UBC iSchool is excited to announce that Dual MASLIS student Isabel Carlin has received a 2021-2022 SSHRC Canada Graduate Scholarship (Master’s) for their application “Imagined Resistance: Imagined Records and Indigenous Intergenerational Memory“. Using archival theories of haunting and imagination, this project examines the imagined harp of Isabel’s Indigenous grandmother, which functions as a personal and political record in the northern Philippines.
What is archived and what is not archived in/about Indigenous communities in the northern Philippines? How does this parallel the absence of the imagined harp-as-record?
Political theories of haunting use ghosts which are materially absent but deeply felt, such as the sociological “ghost” of imperialism or the more literal ghost of an ancestor passed, to uncover the affective dimensions of political violence and oppression. Like haunting, imagined archival theory also reckons with political violence by surfacing human rights issues and desires for unattained perspectives and justice through imagined or impossible records. The political implications of this imagined harp as a record will be uncovered through participatory research based on Indigenous methodologies of relationality to understand this harp in the context of Indigenous political resistance against sustained state terror.

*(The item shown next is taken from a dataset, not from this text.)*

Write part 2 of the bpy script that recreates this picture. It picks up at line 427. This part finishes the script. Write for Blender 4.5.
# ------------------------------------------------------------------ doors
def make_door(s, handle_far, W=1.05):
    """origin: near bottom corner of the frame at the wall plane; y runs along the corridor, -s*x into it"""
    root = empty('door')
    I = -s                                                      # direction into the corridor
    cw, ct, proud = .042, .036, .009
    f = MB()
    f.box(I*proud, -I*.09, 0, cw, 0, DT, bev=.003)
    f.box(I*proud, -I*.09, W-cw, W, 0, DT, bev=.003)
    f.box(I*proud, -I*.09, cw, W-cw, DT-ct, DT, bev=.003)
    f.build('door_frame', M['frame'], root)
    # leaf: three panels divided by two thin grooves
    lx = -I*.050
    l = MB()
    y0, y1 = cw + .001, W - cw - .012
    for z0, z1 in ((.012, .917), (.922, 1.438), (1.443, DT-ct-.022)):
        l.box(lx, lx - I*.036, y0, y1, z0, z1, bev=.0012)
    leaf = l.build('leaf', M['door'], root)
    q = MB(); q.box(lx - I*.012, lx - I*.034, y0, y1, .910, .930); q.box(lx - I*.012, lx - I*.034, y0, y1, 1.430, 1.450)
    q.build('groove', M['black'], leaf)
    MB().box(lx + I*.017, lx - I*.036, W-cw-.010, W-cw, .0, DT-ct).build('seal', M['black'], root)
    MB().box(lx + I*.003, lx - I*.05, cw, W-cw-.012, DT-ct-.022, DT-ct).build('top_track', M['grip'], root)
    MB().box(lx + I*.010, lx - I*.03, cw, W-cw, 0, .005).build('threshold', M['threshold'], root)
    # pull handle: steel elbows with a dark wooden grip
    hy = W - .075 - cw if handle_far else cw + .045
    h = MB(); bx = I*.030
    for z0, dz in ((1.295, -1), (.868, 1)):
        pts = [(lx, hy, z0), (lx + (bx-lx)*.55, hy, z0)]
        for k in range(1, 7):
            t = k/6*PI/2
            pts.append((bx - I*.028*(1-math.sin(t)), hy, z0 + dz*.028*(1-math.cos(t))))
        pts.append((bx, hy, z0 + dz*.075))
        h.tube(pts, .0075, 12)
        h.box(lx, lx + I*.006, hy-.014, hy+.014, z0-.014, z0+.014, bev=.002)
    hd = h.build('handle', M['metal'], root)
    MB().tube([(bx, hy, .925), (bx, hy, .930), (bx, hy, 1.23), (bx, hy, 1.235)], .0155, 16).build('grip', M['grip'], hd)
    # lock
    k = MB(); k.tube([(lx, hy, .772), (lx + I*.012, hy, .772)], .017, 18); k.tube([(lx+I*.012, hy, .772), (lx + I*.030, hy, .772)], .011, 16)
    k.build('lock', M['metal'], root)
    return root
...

Building on the political activism and worldviews of Indigenous communities in the northern Philippines, theories of imagined archives, and the phenomenon of haunting, this project politicizes personal archival records and leverages archival theories to serve Indigenous intergenerational memory. This proposal also contributes to a history of Indigenous political resistance in the northern Philippines and offers a political intervention in critical archival theory.
Our warmest congratulations, Isabel!
About Isabel Carlin
Isabel is a second-year MASLIS student with a background in Indigenous Studies, French Studies, and History. Their research interests focus on Indigenous ways of knowing, sociological haunting, and political economy. Their proposed thesis work focuses on intergenerational recordkeeping practices in the northern Philippines.
About the SSHRC CGS-M
The objective of the Canada Graduate Scholarships-Master’s (CGS M) Program is to help develop research skills and assist in the training of highly qualified personnel by supporting students who demonstrate a high standard of achievement in undergraduate and early graduate studies. The CGS M Program provides financial support to high-calibre scholars who are engaged in eligible master’s or, in some cases, doctoral programs in Canada.